The Great Depression, for instance, filled local newspapers with a wellspring of interesting articles.

In the day, newspapers, and especially the small mom-and-pop ones, as the Langley Advance was at the time, were to their communities practically what the internet is to the world today.

Everything worth knowing could be found in the newspaper – news, interesting tidbits of useful (or useless) information, gossip… especially gossip: who visited whom, who drove all the way to New Westminster to visit a sick aunt, why somebody wasn’t at church on Sunday.

In balance, however, it was unlike the internet in that nearly all of the information in a community newspaper, as arcane as it might sometimes be, could be trusted.

And just as it is often said that today’s news is tomorrow’s history, surely enough, there’s wondrous history to be gleaned from old newspaper pages.

It’s the small stuff that tends to intrigue me most. In the fall of 1932, it was reported from Teece’s Cash & Carry Grocery that the price of butter had “jumped” to 26 cents per pound. It’s hard to find a pound of butter for less than $4 these days.

And consider the cost of lodging at Langley Hotel that summer: $2 per night, or $3.50 with breakfast. If the price of a room for the night seems like a steal compared to today’s rates, consider the exorbitant cost of brekkies. Today, if you could find a $100 room, the equivalent breakfast would run you 75 bucks. Even at today’s food prices, that’s a lot of scrambled eggs and bacon.

The following summer, Langley, as small as it was (they rolled up the sidewalks when the annual picnic drew 600 residents out of town… or would have, if there had been sidewalks) drew the attention of national political leaders stumping for the upcoming federal election.

When J.S Woodworth rolled into town, the crowd of 2,000 who came from near and far to see the leader of the CCF (forerunner of today’s NDP) held a silver collection to help pay for the campaign… and took in a whopping $135.

It may seem counter intuitive to think that a community as hard-right conservative as Langley has been over the past four decades could ever have been represented by anything else in Parliament.
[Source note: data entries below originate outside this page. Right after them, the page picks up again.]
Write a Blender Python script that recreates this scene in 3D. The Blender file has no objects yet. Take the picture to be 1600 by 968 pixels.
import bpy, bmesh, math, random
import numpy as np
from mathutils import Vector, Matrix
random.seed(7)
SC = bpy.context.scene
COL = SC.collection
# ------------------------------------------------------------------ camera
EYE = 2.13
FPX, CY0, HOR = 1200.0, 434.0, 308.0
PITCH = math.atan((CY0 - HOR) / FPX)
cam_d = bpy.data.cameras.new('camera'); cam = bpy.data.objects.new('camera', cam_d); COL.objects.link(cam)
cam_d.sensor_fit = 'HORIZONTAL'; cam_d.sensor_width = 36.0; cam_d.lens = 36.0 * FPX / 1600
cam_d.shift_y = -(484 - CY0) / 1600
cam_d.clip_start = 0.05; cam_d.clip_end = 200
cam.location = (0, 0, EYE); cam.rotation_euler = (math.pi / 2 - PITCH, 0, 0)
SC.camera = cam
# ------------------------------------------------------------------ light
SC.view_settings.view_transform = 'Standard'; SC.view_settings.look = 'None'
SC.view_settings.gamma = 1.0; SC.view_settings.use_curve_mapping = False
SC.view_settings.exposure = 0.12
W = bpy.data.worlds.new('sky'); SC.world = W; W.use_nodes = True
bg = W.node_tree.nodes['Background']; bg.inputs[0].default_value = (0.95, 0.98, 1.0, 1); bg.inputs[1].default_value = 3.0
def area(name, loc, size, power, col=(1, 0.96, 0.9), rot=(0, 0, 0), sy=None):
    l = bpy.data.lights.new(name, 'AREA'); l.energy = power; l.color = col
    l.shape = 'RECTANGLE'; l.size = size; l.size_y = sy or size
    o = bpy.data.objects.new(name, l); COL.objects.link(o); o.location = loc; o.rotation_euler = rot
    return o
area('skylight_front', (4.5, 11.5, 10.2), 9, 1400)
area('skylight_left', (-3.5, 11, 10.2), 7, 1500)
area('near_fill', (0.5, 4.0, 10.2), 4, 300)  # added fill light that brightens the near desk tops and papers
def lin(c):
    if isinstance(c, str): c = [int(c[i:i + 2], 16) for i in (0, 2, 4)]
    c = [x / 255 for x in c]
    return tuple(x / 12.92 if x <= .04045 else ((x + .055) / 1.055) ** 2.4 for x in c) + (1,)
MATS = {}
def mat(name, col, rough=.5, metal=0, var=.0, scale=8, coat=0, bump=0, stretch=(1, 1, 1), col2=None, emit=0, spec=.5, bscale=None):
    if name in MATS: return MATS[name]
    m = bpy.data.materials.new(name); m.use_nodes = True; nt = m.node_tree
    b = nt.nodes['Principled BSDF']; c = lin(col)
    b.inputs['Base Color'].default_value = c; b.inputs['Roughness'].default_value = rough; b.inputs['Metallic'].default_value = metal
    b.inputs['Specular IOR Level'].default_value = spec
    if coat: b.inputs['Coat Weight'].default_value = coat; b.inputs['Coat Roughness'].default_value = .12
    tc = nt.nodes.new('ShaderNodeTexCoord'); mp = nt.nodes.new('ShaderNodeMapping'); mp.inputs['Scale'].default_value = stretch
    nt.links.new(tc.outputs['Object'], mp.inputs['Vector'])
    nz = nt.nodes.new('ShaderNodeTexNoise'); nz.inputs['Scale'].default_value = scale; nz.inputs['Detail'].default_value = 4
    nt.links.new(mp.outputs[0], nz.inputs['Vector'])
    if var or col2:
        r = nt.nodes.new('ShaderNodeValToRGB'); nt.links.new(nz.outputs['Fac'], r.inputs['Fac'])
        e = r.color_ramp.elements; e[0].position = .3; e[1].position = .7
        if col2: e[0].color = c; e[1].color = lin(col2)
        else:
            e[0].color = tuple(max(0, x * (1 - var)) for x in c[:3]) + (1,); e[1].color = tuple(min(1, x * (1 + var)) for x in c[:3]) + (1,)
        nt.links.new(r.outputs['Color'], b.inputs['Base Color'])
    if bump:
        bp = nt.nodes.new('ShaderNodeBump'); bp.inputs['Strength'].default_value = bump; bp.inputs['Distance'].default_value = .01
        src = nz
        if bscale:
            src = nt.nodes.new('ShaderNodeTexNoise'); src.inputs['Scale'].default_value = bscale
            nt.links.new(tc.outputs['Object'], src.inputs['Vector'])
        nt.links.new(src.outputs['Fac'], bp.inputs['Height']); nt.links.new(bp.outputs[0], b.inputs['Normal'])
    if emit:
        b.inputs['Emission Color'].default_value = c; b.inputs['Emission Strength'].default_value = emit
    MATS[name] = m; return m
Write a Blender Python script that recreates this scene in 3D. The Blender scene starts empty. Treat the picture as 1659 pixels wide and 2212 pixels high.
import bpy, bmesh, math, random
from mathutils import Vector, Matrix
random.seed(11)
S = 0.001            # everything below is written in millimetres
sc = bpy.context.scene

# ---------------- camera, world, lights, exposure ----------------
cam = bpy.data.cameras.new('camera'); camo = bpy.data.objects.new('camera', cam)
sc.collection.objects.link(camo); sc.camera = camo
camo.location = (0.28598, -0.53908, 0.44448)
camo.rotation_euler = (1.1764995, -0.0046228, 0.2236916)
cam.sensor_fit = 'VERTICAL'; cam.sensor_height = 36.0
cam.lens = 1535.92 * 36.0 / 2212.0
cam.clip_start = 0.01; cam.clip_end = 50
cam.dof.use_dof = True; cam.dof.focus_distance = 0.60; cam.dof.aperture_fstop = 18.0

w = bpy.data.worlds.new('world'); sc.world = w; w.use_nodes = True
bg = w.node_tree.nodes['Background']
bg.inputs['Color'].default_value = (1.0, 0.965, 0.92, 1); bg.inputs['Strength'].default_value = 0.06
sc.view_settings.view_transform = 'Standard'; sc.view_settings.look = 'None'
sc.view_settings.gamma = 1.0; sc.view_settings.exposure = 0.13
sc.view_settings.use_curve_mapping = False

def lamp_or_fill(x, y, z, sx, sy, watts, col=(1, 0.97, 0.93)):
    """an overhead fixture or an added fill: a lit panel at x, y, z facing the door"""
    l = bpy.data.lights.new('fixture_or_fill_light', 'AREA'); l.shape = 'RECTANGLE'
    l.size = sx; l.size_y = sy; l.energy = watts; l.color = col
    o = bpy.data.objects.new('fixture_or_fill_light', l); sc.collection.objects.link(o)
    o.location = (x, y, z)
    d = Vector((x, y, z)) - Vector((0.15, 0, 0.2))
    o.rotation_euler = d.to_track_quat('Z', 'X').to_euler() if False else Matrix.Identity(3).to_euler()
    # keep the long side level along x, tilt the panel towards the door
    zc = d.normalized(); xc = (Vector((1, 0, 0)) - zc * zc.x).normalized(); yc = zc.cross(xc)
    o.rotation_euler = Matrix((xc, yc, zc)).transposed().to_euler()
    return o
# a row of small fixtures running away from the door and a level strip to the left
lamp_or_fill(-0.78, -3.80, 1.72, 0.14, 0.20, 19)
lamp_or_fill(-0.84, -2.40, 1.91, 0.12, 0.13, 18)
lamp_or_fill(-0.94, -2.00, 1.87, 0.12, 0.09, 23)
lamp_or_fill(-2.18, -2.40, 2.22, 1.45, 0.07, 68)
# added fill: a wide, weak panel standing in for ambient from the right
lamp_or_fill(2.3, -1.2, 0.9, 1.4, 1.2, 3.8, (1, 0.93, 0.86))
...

But in addition to Liberals, both CCF and NDP MPs have taken up Langley’s case in Ottawa, as well as in Victoria.

But before my red-necked friends despair of a shady local past, the left leanings of those who represented Langley were always endorsed by neighbouring communities that shared much larger ridings that spread as far as New Westminster.

A close look at poll by poll election results shows that Langley voters have always resided at the right end – sometimes the far-right fringes – of the political spectrum.